Typical lighting options simply don't work well in industrial environments. For those who work with heavy machinery, great lighting is a necessity. Illumination is vital to the machining process, both for quality control and safety reasons. Without adequate light, it can be difficult to judge precision placement or to evaluate the quality of the piece as it makes its way through a line. A dedicated press light, mill light or drill light is an essential – but finding an industrial light that can hold up to the vibrations and punishment in the typical manufacturing environment isn't easy. These technical tips and information can help you make the right choice for your industrial lighting needs.

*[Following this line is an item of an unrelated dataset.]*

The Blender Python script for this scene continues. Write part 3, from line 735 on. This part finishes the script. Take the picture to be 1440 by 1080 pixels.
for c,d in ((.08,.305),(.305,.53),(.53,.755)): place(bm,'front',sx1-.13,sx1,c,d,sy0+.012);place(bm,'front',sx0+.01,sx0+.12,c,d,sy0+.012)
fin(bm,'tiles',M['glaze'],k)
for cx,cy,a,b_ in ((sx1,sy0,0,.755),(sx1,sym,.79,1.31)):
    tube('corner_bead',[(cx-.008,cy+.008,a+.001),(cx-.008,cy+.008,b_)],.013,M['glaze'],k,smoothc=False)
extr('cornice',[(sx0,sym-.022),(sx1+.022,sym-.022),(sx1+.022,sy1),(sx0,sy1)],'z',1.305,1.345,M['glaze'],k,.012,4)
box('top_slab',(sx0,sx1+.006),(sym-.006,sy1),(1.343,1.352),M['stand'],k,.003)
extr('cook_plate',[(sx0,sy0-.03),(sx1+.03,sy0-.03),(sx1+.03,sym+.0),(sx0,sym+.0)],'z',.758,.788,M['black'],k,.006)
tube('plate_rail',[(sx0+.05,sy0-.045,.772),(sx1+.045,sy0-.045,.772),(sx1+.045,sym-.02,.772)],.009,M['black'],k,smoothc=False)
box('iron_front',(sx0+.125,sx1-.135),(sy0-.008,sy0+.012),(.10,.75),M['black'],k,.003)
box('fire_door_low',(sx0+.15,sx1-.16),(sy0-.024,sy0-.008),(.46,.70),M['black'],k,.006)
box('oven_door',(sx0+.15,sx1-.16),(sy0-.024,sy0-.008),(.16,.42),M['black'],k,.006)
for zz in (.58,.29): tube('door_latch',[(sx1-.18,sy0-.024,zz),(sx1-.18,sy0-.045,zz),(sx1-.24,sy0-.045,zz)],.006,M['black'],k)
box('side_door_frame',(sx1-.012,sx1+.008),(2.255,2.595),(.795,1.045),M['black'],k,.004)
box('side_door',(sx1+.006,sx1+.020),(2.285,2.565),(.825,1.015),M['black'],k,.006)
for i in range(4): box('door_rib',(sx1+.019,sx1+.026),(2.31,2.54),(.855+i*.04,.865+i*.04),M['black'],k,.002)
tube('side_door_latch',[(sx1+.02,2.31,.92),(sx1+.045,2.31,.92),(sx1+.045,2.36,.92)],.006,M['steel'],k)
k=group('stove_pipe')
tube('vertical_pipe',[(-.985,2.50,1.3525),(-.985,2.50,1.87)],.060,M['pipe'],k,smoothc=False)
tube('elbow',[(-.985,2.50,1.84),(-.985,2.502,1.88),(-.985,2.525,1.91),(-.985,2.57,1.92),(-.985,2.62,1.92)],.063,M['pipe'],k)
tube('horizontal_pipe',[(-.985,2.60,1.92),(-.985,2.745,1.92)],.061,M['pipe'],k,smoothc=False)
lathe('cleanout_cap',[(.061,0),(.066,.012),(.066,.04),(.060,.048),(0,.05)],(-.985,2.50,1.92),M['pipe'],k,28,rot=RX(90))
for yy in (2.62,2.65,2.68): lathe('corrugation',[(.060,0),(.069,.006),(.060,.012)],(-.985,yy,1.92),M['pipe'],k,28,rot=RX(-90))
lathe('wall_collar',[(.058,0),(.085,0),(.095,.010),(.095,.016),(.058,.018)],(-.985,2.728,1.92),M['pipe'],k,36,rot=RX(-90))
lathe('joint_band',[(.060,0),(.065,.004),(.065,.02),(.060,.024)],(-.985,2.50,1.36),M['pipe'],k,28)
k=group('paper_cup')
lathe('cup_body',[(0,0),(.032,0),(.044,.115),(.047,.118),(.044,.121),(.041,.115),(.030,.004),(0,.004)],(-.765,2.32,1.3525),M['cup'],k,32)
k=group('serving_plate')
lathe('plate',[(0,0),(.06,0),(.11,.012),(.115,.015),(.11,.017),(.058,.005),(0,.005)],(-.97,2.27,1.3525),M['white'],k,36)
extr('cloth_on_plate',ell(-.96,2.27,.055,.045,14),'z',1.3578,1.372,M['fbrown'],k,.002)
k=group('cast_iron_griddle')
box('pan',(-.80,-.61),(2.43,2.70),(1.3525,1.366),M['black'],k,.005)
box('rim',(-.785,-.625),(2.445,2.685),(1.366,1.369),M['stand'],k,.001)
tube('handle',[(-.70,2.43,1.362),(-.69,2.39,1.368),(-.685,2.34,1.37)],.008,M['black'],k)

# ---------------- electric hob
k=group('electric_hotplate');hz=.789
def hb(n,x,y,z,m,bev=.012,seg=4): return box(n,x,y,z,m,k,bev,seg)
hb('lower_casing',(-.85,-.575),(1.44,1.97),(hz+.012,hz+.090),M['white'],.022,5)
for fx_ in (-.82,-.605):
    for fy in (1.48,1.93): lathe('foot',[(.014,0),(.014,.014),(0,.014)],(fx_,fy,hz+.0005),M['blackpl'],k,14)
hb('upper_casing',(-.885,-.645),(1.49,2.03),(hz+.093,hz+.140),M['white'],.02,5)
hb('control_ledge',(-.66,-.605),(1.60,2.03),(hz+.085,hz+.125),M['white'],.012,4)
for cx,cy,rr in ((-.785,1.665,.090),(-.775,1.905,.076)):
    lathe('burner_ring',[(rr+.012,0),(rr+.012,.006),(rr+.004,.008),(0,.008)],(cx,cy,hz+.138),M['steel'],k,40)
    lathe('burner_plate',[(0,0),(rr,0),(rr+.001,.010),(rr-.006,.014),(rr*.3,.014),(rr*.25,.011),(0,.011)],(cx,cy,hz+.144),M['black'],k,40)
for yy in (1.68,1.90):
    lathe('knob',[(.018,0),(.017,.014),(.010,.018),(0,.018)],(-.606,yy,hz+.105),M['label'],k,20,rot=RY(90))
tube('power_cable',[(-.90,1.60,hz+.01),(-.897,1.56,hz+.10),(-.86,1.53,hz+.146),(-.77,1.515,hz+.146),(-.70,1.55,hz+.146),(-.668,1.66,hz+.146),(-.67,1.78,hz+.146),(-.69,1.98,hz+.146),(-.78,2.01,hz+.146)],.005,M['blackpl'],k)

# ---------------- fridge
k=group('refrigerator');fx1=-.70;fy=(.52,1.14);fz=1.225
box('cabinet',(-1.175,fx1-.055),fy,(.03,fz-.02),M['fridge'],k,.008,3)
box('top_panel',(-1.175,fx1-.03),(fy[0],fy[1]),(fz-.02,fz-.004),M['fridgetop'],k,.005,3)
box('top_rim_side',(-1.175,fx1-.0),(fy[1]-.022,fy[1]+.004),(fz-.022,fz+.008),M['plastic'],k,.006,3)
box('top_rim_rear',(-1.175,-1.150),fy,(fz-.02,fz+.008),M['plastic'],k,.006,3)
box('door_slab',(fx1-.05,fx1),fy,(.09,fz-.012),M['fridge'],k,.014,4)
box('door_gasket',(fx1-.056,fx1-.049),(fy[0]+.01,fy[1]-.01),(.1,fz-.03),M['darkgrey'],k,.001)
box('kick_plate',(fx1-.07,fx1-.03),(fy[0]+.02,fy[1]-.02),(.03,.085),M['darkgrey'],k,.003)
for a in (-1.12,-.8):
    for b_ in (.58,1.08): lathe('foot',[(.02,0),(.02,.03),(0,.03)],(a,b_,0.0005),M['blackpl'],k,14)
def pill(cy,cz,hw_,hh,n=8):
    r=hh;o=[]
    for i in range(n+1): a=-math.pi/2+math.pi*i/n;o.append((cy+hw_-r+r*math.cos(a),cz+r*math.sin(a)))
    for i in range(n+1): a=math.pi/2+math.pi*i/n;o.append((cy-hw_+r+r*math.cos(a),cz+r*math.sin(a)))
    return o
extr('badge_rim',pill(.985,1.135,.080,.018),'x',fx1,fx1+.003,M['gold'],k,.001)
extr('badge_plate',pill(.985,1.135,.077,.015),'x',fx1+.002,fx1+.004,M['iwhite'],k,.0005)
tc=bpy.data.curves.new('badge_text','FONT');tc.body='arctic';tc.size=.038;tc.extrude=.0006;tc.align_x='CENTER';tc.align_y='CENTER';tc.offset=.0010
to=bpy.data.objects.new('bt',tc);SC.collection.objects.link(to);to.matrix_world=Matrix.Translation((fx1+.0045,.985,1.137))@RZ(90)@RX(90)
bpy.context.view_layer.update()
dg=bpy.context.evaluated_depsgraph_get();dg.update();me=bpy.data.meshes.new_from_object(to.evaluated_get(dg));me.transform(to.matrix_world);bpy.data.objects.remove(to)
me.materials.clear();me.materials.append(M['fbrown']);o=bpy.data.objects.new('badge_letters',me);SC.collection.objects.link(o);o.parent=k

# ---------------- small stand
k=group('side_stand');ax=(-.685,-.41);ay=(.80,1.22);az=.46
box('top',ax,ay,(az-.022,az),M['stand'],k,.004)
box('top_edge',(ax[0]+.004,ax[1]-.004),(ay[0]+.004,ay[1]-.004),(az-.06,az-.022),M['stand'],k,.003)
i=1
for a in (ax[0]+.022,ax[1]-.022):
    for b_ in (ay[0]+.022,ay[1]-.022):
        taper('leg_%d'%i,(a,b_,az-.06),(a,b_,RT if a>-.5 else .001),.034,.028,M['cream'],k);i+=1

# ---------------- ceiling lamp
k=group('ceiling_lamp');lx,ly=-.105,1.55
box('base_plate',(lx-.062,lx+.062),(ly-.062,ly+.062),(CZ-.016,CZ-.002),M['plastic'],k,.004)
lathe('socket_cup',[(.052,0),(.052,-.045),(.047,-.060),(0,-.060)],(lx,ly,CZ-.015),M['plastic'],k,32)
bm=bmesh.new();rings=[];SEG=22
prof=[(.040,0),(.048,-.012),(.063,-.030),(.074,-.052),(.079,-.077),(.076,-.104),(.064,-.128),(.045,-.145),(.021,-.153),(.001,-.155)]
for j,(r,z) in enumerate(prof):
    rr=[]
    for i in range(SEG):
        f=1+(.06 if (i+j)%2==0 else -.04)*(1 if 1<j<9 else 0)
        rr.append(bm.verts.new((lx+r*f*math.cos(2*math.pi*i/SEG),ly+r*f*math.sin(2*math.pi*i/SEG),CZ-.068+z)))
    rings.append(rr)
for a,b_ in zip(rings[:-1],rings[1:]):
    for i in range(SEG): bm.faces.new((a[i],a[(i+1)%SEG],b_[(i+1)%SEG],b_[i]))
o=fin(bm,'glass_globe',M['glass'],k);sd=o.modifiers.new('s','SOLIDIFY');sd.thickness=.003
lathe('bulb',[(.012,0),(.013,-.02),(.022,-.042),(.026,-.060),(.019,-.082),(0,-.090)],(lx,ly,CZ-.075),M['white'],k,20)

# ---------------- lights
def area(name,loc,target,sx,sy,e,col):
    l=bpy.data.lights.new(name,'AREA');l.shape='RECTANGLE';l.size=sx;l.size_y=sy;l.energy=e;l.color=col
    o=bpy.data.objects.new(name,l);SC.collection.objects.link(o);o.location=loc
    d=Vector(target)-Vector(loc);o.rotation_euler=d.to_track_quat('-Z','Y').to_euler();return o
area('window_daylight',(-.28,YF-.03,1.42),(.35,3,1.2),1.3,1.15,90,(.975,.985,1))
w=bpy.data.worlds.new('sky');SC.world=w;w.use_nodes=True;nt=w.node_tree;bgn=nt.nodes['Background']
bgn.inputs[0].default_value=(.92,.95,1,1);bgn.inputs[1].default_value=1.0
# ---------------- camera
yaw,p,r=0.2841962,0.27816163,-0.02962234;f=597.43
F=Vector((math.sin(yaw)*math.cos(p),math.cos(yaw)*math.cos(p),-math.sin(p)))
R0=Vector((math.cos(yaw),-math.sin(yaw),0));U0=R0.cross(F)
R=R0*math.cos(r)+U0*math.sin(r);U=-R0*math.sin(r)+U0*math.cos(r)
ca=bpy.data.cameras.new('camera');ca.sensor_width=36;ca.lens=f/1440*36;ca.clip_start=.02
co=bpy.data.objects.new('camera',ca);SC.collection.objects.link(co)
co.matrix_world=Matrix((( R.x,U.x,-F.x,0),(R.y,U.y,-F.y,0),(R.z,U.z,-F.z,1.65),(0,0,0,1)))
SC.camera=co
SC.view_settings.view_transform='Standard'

Differences in Industrial Machine Lighting

Industrial machine lighting available comes in many different types. The differences among them include the type of bulb, the type of housing and the type of fixtures. All of them have benefits and drawbacks that make them best suited for particular applications. One of your best guides for choosing the right industrial lights for your needs is to seek out units that are designed specifically for the type of use you have in mind: that is, choose a drill light for mounting on drills, a press light for mounting on presses and a mill light for use with industrial milling equipment.

Narrowing Your Choices

Once you've singled out the specific use you'll have for your lights, you'll still have some decisions to make. The single best way to get the right machine lighting is to let an expert guide you to the right choice. Most manufacturers or distributors of industrial machine lighting can determine the best type of lights for your needs by asking just a few simple questions. Their advice can form the basis of the factors you'll want to consider when choosing industrial lighting for your facility.

Output

These days, figuring output can be a little confusing. It used to be a simple matter of choosing higher-wattage lighting for more light. Even now, the lumen can help you choose lights that put out more illumination – but it may not be a terribly useful measurement when you need to measure directed light. With machine lights, it's important to know the difference between LED and fluorescent output to help you determine whether a particular style or type of industrial machine light will put out the amount of light you need for your application.

How Will You Use It?

The way you intend to use the machine light can help you determine important factors and features for your light, including length and output, whether you intend to mount the light or whether it will be hand-held, whether it will be hard-wired or Plugged into an outlet, and whether you need to shield it from caustic liquids such as solvents, oil or chlorine based fluids used in the manufacturing process. All of these will help you choose the best model and make of industrial lighting for your needs.

Energy Use

Different types of fixtures and bulbs use different amounts of energy. It's important to balance your industrial machine lighting needs with your need for energy efficiency.